Paragraph 3. Central Rates with Wider Margins

A member that communicates a central rate under paragraph 2(a) and avails itself of the wider margins of paragraph 1(a) on the basis of its central rate shall notify the Fund, and if the Fund has not found the central rate unsatisfactory the member will be deemed to be acting in accordance with Article IV, Section 4(a) and Resolution No. 26-9 if it takes appropriate measures, consistent with the Articles, to permit spot exchange transactions between its currency and the currencies of other members taking place within its territories only at rates within 2¼ per cent from the central rate, provided that these margins may be within 4½ per cent from the central rate if they result from the maintenance by the member of rates within margins of 2¼ per cent from the central rate for spot exchange transactions between its currency and its intervention currency. In addition, paragraphs 5 and 6 shall apply.

Paragraph 4. Central Rates Without Wider Margins

If a member that communicates a central rate under paragraph 2(a) does not notify the Fund under paragraph 3 that it avails itself of the wider margins of that paragraph, the member shall take appropriate measures to ensure that the margins on either side of the central rate for exchange transactions between its currency and the currencies of other members taking place within its territories shall be no wider than the equivalent of the margins of Article IV, Section 3 and Decision No. 904-(59/32).

Paragraph 5. Multiple Currency Practices and Discriminatory Currency Arrangements

Notwithstanding paragraphs 1 and 3 above, no member shall permit, except as approved or authorized under Article VIII, Section 3 or Article XIV, Section 2,

  • (i) a spread between the buying and selling rates for spot exchange transactions between its currency and the currencies of other members in excess of 2 per cent, or

  • (ii)

    • (1) a difference between buying or between selling rates for spot exchange transactions between its currency and the currency of another member, or

    • (2) a relationship among the buying rates, or among the selling rates, for the currencies of other members, that the Fund regards as inconsistent with promotion of exchange stability, the maintenance of orderly exchange arrangements with other members, and the avoidance of competitive exchange alterations.

Paragraph 6. Intervention

Appropriate measures for the purposes of paragraphs 1(a), 2(a), and 3 above shall include intervention by a member’s authorities in the exchange markets within the member’s territories in order to maintain rates for spot exchange transactions in accordance with this decision.
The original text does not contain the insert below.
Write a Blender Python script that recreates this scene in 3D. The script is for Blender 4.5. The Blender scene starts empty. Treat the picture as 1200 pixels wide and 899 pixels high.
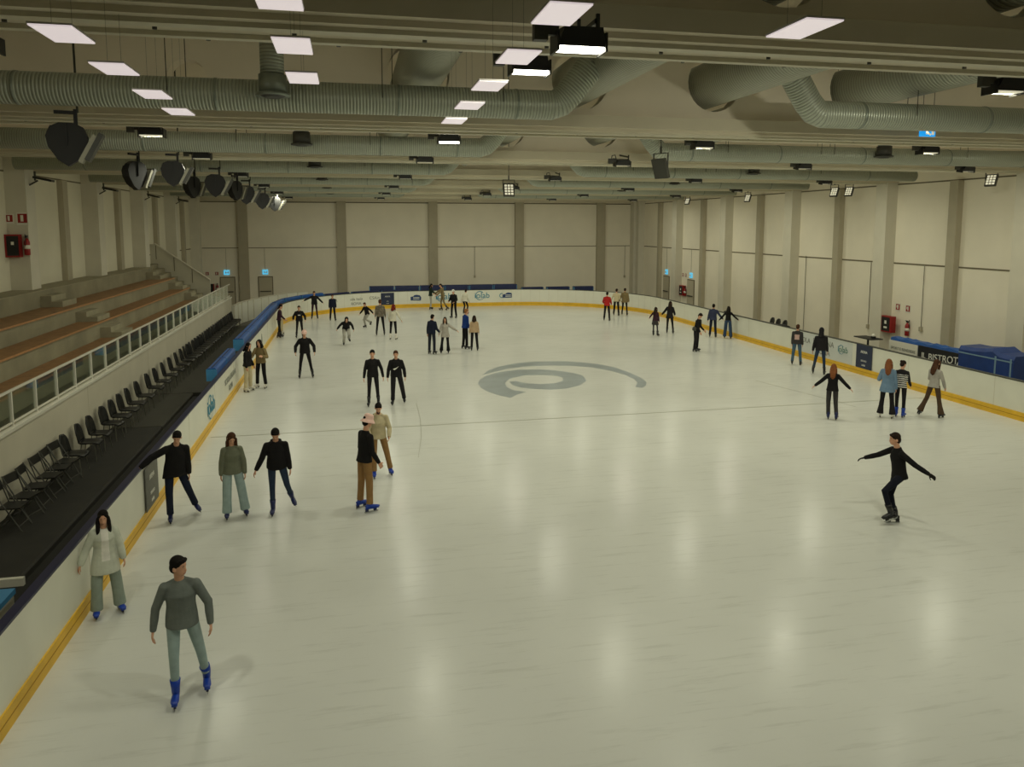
import bpy, bmesh, math, random
from mathutils import Vector, Matrix
from mathutils.geometry import tessellate_polygon
random.seed(7)
C = bpy.context.scene.collection
PI = math.pi
rad = math.radians

# ------------------------------------------------------------------ camera
F_PX, PY = 900.0, 365.0
CAM_H = 5.7
pitch = math.atan(100 / 900.0)
yaw = math.atan(191 / math.hypot(900, 100))
cd = bpy.data.cameras.new('camera')
cd.sensor_fit = 'HORIZONTAL'; cd.sensor_width = 36.0
cd.lens = F_PX / 1200 * 36.0
cd.shift_y = -(449.5 - PY) / 1200
cd.clip_end = 300
cam = bpy.data.objects.new('camera', cd); C.objects.link(cam)
cam.location = (0, 0, CAM_H)
cam.rotation_euler = (PI / 2 - pitch, 0, -yaw)
bpy.context.scene.camera = cam

# ------------------------------------------------------------------ exposure, world
sc = bpy.context.scene
sc.view_settings.view_transform = 'Standard'
sc.view_settings.look = 'None'
sc.view_settings.exposure = 0.0
sc.view_settings.gamma = 1.0
sc.view_settings.use_curve_mapping = False
sc.cycles.use_denoising = True
sc.cycles.max_bounces = 8
sc.cycles.diffuse_bounces = 6
sc.cycles.sample_clamp_indirect = 4.0
w = bpy.data.worlds.new('world'); sc.world = w; w.use_nodes = True
w.node_tree.nodes['Background'].inputs[0].default_value = (0.8, 0.85, 0.7, 1)
w.node_tree.nodes['Background'].inputs[1].default_value = 0.05

LAMP_COL = (1.0, 0.985, 0.77)
LAMP_W = 95.0
LX = (2.0, 7.5, 13.1, 18.7)
LX_POWER = (.85, .82, .82, .85)
LY = (6.6, 15.6, 20.6, 27.8, 35.0, 42.2, 49.15)

def lamp_light(x, y, z, k, sx=.34, sy=.16, tilt=8):
    l = bpy.data.lights.new('flood_beam', 'AREA'); l.shape = 'RECTANGLE'
    l.size = sx; l.size_y = sy; l.energy = LAMP_W * k; l.color = LAMP_COL; l.spread = rad(178)
    o = bpy.data.objects.new('flood_beam', l); C.objects.link(o); o.location = (x, y, z)
    o.rotation_euler = (rad(tilt), 0, 0)
    return o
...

In their intervention in exchange markets members shall refrain from actions incompatible with the purposes of the Fund.

Paragraph 7. Members Maintaining Narrow Margins Against an Intervention Currency

  • (a) A member will be deemed to be acting in accordance with Article IV, Section 4(a) and Board of Governors Resolution No. 26-9, if (a) the rate for its currency is maintained consistently with the Articles or the member’s Membership Resolution, (b) the member permits transactions between its currency and its intervention currency only within margins of 1 per cent of the said rate in terms of the intervention currency, and (c) the intervention currency is the currency of a member which maintains rates within margins consistent with this decision.

  • (b) Subparagraph (a) shall apply to a member in respect of the separate currency of a territory under Article XX, Section 2(g) for which margins of 1 per cent are maintained for transactions between the separate currency and the metropolitan currency.